What you are asked to do: Everything in the listing should be restated word for word.

Dataset excerpt:
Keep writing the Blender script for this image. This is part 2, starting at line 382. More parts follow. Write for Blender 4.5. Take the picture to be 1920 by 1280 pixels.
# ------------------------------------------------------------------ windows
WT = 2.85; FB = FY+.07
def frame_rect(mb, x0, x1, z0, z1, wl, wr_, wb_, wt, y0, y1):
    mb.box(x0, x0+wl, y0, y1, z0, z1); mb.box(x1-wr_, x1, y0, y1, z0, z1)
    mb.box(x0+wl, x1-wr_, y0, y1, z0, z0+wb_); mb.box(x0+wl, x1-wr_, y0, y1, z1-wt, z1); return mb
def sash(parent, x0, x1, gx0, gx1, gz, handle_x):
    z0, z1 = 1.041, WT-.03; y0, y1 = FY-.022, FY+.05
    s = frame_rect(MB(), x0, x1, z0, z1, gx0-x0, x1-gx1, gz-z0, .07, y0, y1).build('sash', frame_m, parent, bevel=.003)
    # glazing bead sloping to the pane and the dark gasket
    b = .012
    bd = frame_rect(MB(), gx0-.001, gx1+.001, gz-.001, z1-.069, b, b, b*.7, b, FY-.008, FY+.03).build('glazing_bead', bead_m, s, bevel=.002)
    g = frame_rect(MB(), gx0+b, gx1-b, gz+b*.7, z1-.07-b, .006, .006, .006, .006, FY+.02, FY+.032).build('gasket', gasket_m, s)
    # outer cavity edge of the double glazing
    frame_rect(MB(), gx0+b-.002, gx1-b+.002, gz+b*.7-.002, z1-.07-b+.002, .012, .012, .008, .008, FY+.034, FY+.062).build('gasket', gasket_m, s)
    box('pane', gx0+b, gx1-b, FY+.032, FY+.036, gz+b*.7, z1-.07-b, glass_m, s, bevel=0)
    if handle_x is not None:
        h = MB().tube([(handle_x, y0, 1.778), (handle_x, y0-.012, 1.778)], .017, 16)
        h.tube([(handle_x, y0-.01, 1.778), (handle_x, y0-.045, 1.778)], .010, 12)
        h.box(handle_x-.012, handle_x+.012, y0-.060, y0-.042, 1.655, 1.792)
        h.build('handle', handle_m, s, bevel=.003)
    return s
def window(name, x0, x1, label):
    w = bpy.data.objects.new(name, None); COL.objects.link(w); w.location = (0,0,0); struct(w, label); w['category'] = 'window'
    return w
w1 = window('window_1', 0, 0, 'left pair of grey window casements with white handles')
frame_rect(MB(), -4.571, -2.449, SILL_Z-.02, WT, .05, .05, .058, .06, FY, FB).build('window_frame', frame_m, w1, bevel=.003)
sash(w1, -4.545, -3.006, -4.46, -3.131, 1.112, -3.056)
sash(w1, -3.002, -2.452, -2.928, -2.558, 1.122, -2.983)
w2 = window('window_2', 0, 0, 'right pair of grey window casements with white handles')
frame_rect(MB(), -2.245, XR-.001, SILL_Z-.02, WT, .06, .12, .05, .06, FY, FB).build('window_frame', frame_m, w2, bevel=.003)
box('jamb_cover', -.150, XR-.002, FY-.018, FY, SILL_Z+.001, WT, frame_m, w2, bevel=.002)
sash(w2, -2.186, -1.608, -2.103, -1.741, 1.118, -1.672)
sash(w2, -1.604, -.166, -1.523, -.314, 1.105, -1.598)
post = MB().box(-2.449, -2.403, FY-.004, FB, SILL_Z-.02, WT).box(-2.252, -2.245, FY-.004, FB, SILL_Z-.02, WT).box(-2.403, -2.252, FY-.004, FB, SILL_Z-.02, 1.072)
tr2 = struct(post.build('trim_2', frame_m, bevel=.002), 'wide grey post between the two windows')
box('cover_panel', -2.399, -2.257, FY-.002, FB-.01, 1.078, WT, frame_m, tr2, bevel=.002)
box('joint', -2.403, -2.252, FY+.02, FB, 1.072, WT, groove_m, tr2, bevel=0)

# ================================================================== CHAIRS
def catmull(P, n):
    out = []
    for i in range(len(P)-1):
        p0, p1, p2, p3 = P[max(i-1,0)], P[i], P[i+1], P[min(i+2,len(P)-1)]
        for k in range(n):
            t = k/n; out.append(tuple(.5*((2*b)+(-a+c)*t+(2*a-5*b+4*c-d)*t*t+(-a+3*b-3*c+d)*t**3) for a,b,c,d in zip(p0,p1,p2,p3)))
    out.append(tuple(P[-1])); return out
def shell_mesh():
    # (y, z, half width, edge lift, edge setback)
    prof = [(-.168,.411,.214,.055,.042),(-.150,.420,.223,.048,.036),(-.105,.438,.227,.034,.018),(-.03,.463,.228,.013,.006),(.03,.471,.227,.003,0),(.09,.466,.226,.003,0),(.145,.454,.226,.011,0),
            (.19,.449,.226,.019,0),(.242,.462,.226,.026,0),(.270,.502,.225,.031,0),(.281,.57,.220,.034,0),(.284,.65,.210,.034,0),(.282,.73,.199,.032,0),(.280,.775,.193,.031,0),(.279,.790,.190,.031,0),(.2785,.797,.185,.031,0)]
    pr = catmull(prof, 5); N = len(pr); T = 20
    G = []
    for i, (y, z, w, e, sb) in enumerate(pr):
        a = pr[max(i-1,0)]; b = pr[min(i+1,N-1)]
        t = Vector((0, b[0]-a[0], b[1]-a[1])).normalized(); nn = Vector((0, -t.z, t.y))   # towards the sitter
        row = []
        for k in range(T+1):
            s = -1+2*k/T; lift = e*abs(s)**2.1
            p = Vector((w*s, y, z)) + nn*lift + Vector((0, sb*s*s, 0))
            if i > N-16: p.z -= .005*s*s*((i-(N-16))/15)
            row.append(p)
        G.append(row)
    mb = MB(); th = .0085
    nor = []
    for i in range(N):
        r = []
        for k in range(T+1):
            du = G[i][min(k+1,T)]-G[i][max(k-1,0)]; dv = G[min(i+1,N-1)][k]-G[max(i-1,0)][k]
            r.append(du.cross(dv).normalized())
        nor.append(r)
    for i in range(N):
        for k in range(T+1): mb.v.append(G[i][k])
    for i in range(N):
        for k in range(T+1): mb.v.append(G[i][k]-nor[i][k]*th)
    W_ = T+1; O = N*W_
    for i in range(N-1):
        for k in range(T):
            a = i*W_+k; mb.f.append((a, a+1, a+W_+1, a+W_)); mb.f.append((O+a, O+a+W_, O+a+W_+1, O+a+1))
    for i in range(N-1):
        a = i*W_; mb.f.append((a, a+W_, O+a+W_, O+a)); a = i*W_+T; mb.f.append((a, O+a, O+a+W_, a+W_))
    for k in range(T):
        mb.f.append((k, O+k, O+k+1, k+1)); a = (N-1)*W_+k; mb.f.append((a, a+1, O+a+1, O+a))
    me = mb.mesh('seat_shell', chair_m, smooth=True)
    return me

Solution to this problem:
Keep writing the Blender script for this image. This is part 2, starting at line 382. More parts follow. Write for Blender 4.5. Take the picture to be 1920 by 1280 pixels.
# ------------------------------------------------------------------ windows
WT = 2.85; FB = FY+.07
def frame_rect(mb, x0, x1, z0, z1, wl, wr_, wb_, wt, y0, y1):
    mb.box(x0, x0+wl, y0, y1, z0, z1); mb.box(x1-wr_, x1, y0, y1, z0, z1)
    mb.box(x0+wl, x1-wr_, y0, y1, z0, z0+wb_); mb.box(x0+wl, x1-wr_, y0, y1, z1-wt, z1); return mb
def sash(parent, x0, x1, gx0, gx1, gz, handle_x):
    z0, z1 = 1.041, WT-.03; y0, y1 = FY-.022, FY+.05
    s = frame_rect(MB(), x0, x1, z0, z1, gx0-x0, x1-gx1, gz-z0, .07, y0, y1).build('sash', frame_m, parent, bevel=.003)
    # glazing bead sloping to the pane and the dark gasket
    b = .012
    bd = frame_rect(MB(), gx0-.001, gx1+.001, gz-.001, z1-.069, b, b, b*.7, b, FY-.008, FY+.03).build('glazing_bead', bead_m, s, bevel=.002)
    g = frame_rect(MB(), gx0+b, gx1-b, gz+b*.7, z1-.07-b, .006, .006, .006, .006, FY+.02, FY+.032).build('gasket', gasket_m, s)
    # outer cavity edge of the double glazing
    frame_rect(MB(), gx0+b-.002, gx1-b+.002, gz+b*.7-.002, z1-.07-b+.002, .012, .012, .008, .008, FY+.034, FY+.062).build('gasket', gasket_m, s)
    box('pane', gx0+b, gx1-b, FY+.032, FY+.036, gz+b*.7, z1-.07-b, glass_m, s, bevel=0)
    if handle_x is not None:
        h = MB().tube([(handle_x, y0, 1.778), (handle_x, y0-.012, 1.778)], .017, 16)
        h.tube([(handle_x, y0-.01, 1.778), (handle_x, y0-.045, 1.778)], .010, 12)
        h.box(handle_x-.012, handle_x+.012, y0-.060, y0-.042, 1.655, 1.792)
        h.build('handle', handle_m, s, bevel=.003)
    return s
def window(name, x0, x1, label):
    w = bpy.data.objects.new(name, None); COL.objects.link(w); w.location = (0,0,0); struct(w, label); w['category'] = 'window'
    return w
w1 = window('window_1', 0, 0, 'left pair of grey window casements with white handles')
frame_rect(MB(), -4.571, -2.449, SILL_Z-.02, WT, .05, .05, .058, .06, FY, FB).build('window_frame', frame_m, w1, bevel=.003)
sash(w1, -4.545, -3.006, -4.46, -3.131, 1.112, -3.056)
sash(w1, -3.002, -2.452, -2.928, -2.558, 1.122, -2.983)
w2 = window('window_2', 0, 0, 'right pair of grey window casements with white handles')
frame_rect(MB(), -2.245, XR-.001, SILL_Z-.02, WT, .06, .12, .05, .06, FY, FB).build('window_frame', frame_m, w2, bevel=.003)
box('jamb_cover', -.150, XR-.002, FY-.018, FY, SILL_Z+.001, WT, frame_m, w2, bevel=.002)
sash(w2, -2.186, -1.608, -2.103, -1.741, 1.118, -1.672)
sash(w2, -1.604, -.166, -1.523, -.314, 1.105, -1.598)
post = MB().box(-2.449, -2.403, FY-.004, FB, SILL_Z-.02, WT).box(-2.252, -2.245, FY-.004, FB, SILL_Z-.02, WT).box(-2.403, -2.252, FY-.004, FB, SILL_Z-.02, 1.072)
tr2 = struct(post.build('trim_2', frame_m, bevel=.002), 'wide grey post between the two windows')
box('cover_panel', -2.399, -2.257, FY-.002, FB-.01, 1.078, WT, frame_m, tr2, bevel=.002)
box('joint', -2.403, -2.252, FY+.02, FB, 1.072, WT, groove_m, tr2, bevel=0)

# ================================================================== CHAIRS
def catmull(P, n):
    out = []
    for i in range(len(P)-1):
        p0, p1, p2, p3 = P[max(i-1,0)], P[i], P[i+1], P[min(i+2,len(P)-1)]
        for k in range(n):
            t = k/n; out.append(tuple(.5*((2*b)+(-a+c)*t+(2*a-5*b+4*c-d)*t*t+(-a+3*b-3*c+d)*t**3) for a,b,c,d in zip(p0,p1,p2,p3)))
    out.append(tuple(P[-1])); return out
def shell_mesh():
    # (y, z, half width, edge lift, edge setback)
    prof = [(-.168,.411,.214,.055,.042),(-.150,.420,.223,.048,.036),(-.105,.438,.227,.034,.018),(-.03,.463,.228,.013,.006),(.03,.471,.227,.003,0),(.09,.466,.226,.003,0),(.145,.454,.226,.011,0),
            (.19,.449,.226,.019,0),(.242,.462,.226,.026,0),(.270,.502,.225,.031,0),(.281,.57,.220,.034,0),(.284,.65,.210,.034,0),(.282,.73,.199,.032,0),(.280,.775,.193,.031,0),(.279,.790,.190,.031,0),(.2785,.797,.185,.031,0)]
    pr = catmull(prof, 5); N = len(pr); T = 20
    G = []
    for i, (y, z, w, e, sb) in enumerate(pr):
        a = pr[max(i-1,0)]; b = pr[min(i+1,N-1)]
        t = Vector((0, b[0]-a[0], b[1]-a[1])).normalized(); nn = Vector((0, -t.z, t.y))   # towards the sitter
        row = []
        for k in range(T+1):
            s = -1+2*k/T; lift = e*abs(s)**2.1
            p = Vector((w*s, y, z)) + nn*lift + Vector((0, sb*s*s, 0))
            if i > N-16: p.z -= .005*s*s*((i-(N-16))/15)
            row.append(p)
        G.append(row)
    mb = MB(); th = .0085
    nor = []
    for i in range(N):
        r = []
        for k in range(T+1):
            du = G[i][min(k+1,T)]-G[i][max(k-1,0)]; dv = G[min(i+1,N-1)][k]-G[max(i-1,0)][k]
            r.append(du.cross(dv).normalized())
        nor.append(r)
    for i in range(N):
        for k in range(T+1): mb.v.append(G[i][k])
    for i in range(N):
        for k in range(T+1): mb.v.append(G[i][k]-nor[i][k]*th)
    W_ = T+1; O = N*W_
    for i in range(N-1):
        for k in range(T):
            a = i*W_+k; mb.f.append((a, a+1, a+W_+1, a+W_)); mb.f.append((O+a, O+a+W_, O+a+W_+1, O+a+1))
    for i in range(N-1):
        a = i*W_; mb.f.append((a, a+W_, O+a+W_, O+a)); a = i*W_+T; mb.f.append((a, O+a, O+a+W_, a+W_))
    for k in range(T):
        mb.f.append((k, O+k, O+k+1, k+1)); a = (N-1)*W_+k; mb.f.append((a, a+1, O+a+1, O+a))
    me = mb.mesh('seat_shell', chair_m, smooth=True)
    return me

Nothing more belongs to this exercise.